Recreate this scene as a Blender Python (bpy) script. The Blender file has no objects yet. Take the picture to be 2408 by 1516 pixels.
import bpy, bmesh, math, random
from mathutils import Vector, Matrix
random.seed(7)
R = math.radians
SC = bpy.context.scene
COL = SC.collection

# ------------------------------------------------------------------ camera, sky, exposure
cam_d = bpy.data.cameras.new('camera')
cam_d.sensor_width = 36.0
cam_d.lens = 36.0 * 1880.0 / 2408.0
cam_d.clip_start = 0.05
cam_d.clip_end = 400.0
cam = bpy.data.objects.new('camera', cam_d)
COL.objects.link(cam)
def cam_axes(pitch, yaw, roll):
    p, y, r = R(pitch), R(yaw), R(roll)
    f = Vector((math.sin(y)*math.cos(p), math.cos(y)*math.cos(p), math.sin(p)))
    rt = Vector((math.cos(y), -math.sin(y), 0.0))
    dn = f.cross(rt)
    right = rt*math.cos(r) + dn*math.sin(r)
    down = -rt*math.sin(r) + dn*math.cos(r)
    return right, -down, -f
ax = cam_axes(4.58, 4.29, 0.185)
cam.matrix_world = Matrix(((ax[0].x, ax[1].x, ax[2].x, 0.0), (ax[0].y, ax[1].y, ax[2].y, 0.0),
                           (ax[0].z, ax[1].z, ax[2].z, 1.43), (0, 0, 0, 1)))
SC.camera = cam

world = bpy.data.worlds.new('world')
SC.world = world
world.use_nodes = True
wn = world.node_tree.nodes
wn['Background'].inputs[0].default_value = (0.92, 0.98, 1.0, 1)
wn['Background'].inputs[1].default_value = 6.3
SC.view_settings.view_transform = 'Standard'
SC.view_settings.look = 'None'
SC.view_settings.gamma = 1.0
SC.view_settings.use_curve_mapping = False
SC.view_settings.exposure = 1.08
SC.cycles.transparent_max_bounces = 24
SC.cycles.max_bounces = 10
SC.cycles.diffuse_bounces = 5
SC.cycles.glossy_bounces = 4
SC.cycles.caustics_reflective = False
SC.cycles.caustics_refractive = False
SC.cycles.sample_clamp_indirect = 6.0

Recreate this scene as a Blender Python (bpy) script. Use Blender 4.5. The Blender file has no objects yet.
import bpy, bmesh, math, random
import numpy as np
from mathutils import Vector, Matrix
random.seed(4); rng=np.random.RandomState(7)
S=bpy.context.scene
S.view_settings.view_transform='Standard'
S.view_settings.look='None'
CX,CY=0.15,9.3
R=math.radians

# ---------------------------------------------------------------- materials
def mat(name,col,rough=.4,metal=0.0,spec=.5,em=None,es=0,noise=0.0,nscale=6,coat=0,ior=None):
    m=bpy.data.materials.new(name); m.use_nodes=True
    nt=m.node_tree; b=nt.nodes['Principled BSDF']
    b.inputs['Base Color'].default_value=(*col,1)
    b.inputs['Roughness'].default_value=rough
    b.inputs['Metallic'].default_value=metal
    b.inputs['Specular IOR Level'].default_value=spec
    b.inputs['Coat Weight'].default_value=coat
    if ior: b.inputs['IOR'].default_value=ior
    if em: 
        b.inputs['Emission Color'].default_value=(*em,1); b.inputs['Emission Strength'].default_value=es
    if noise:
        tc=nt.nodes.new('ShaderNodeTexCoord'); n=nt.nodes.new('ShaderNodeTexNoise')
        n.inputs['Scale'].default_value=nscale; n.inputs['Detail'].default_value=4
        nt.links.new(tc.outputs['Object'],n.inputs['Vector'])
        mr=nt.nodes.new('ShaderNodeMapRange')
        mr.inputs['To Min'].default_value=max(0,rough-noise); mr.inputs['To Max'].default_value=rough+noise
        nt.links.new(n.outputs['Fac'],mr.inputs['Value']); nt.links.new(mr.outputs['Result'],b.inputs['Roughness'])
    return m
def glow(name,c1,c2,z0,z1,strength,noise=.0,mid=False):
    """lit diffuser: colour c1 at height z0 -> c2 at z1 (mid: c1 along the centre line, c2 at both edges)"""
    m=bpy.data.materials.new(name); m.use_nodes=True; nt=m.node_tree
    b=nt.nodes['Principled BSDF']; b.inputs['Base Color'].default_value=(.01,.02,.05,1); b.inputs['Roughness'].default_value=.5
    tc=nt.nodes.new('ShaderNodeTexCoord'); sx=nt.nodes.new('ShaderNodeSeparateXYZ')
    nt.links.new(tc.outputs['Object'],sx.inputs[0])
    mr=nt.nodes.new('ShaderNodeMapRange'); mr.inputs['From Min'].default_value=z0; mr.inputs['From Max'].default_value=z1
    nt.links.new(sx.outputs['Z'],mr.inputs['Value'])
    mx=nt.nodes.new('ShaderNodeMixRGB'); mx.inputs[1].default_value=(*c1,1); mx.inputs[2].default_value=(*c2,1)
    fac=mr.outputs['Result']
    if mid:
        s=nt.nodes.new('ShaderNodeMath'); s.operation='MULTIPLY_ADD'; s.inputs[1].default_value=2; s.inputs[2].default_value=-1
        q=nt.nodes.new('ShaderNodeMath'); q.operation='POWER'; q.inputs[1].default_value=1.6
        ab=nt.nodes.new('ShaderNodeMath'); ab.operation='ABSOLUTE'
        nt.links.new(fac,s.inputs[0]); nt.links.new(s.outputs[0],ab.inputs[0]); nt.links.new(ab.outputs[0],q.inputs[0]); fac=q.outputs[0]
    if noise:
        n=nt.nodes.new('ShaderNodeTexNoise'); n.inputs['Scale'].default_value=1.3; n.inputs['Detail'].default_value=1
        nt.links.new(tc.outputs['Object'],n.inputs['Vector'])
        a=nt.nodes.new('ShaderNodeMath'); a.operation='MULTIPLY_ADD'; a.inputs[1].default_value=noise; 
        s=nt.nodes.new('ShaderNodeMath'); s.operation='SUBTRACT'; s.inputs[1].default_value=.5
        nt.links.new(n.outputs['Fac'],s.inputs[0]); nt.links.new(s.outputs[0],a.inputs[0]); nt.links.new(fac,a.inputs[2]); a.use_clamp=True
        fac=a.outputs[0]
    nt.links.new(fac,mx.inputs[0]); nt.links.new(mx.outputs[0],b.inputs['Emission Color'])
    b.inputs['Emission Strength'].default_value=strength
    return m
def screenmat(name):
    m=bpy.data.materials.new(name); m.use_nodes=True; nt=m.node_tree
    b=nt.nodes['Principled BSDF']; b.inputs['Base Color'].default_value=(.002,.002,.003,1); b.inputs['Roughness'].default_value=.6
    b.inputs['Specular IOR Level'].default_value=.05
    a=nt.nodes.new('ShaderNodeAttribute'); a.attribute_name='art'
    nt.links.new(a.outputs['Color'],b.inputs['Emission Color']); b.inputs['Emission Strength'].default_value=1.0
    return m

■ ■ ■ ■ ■

REQUIREMENTS: Show every line of the listing in which the string "Recreate" can be found.

OUTPUT FOR THIS TASK:
Recreate this scene as a Blender Python (bpy) script. The Blender file has no objects yet. Take the picture to be 2408 by 1516 pixels.
Recreate this scene as a Blender Python (bpy) script. Use Blender 4.5. The Blender file has no objects yet.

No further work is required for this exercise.